There have been two more recent decisions cited by commentators as evidence that Courts are becoming more willing to allow joinder of an insurer alongside their insolvent insureds. The first is a decision of the Western Australian Court of Appeal in QBE Insurance (Aust) v Lois Nominees Pty Ltd [2012] WASCA 186 (Lois), which involved an application for summary judgment by the insurer which the plaintiff was seeking to join to the proceeding. The majority of the Court of Appeal, comprising Newnes and Murphy JJA found that the plaintiff’s joinder application should be allowed to continue on the basis that the plaintiffs had an arguable claim. Newnes JA in particular endorsed the decision in Ashmere, and declined to follow Interchase, noting that the insured in that case was not insolvent, and had not disputed the denial of indemnity.
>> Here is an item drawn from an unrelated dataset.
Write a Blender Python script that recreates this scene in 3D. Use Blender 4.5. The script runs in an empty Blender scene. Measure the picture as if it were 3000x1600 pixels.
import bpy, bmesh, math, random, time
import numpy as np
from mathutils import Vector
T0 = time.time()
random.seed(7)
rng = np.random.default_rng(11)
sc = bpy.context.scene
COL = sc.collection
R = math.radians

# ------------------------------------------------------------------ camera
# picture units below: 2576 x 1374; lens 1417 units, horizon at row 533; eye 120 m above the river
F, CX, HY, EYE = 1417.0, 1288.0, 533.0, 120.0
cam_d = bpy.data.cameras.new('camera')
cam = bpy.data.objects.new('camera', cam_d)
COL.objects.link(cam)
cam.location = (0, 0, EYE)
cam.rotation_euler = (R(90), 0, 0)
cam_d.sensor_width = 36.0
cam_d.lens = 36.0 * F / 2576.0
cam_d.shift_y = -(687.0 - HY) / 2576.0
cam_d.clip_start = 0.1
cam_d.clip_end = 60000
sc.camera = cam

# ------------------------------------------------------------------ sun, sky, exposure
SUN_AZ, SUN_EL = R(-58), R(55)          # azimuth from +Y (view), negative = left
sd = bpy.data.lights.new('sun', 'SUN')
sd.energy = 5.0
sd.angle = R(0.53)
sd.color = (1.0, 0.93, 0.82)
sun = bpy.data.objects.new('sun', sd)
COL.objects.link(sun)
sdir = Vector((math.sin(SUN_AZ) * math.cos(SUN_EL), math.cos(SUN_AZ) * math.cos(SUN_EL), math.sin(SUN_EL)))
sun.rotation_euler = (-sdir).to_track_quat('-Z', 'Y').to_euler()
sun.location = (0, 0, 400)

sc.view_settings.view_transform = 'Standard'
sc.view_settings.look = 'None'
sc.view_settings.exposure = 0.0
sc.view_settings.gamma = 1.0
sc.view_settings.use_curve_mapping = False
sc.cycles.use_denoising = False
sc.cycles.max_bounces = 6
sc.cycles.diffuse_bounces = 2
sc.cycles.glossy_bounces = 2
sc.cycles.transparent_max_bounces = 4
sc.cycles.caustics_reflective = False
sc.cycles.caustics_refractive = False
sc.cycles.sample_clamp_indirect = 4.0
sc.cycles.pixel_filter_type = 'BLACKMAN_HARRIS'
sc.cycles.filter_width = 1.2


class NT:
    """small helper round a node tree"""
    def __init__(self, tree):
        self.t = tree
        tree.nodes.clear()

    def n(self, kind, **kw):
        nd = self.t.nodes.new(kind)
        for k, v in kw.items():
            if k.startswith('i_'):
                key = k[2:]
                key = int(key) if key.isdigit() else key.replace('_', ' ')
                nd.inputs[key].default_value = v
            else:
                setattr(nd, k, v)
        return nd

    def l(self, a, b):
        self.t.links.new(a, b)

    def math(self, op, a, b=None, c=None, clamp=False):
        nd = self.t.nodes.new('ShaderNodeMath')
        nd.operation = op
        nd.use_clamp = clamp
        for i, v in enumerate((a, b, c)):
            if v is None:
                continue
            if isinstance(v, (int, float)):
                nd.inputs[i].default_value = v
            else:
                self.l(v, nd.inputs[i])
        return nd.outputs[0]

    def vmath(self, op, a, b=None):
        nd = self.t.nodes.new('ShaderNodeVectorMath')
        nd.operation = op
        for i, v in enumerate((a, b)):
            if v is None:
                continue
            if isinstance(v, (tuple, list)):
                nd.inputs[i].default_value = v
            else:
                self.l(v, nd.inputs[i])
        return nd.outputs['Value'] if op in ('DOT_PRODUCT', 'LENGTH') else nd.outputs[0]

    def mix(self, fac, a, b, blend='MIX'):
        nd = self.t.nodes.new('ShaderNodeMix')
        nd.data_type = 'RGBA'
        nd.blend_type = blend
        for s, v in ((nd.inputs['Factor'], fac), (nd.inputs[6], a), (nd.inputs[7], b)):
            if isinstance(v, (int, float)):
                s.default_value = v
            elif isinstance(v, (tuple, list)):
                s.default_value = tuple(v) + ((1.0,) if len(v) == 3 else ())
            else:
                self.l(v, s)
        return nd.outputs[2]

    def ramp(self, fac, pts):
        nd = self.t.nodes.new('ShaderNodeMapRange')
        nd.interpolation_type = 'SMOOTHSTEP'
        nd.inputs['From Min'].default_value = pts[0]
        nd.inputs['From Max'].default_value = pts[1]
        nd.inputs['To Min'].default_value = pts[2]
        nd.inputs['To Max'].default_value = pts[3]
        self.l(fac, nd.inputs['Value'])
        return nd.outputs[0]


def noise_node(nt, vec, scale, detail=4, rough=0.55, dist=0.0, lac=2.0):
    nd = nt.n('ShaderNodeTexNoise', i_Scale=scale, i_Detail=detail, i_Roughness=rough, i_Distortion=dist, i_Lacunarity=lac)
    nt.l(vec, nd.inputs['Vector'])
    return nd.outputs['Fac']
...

However, McClure P dissented, giving weight to the procedural disadvantages cited by the insurers stating that in relation to Ashmere “with the greatest respect, it is difficult to see how that is correct. There was no ‘lis’ (in the sense of proceedings) between the insured and the insurers nor was there anything to indicate that the indemnity issues would be actively litigated between co-defendants so as to bind them”. Her Honour’s view is consistent with the reasoning of the majority in Interchase

Not long after Lois the New South Wales Supreme Court delivered its judgment in Owners-Strata Plan 62658 v Mestrez Pty Ltd [2012] NSWSC 1259 (Mestrez). The decision concerned the right of an insurer who is joined as a party to a proceeding, to plead a defence to the plaintiff’s claim on behalf of insolvent defendants while denying liability to indemnify those defendants under their insurance policies. The joinder of the insurer was not contested. Nonetheless the Court stated that reasons of better case management would have applied to, and justified, the joinder in the present case.16

Whilst it is arguable that the cause of insurers resisting third party claims for declarations has been ‘dealt a blow’ in light of Mestrez and Lois, it is submitted that the authorities are still unclear. The Western Australian Court of Appeal in Lois was evenly divided on whether a relevant controversy was required. Murphy J decided the application for leave on the basis of principles governing summary judgment. It was Newnes JA alone who relied on the reasoning in Ashmere, and then only by way of obiter dictum. In Mestrez, the outcome ultimately turned on the wording of the particular insurance policies, whereby the right of the insurer to defend the action on behalf of the insured was not conditional upon it providing indemnity, and His Honour’s findings were to the specific circumstances of the case. It is the writer’s opinion that it is still open to an insurer to argue that, having regard to the majority judgment in Interchase, and McClure P’s dissenting judgment in Lois, where an insured does not challenge the decision by an insurer to decline indemnity, there is no relevant “controversy” and a Court may not in those circumstances order a joinder of a claim by a third party seeking declaratory relief.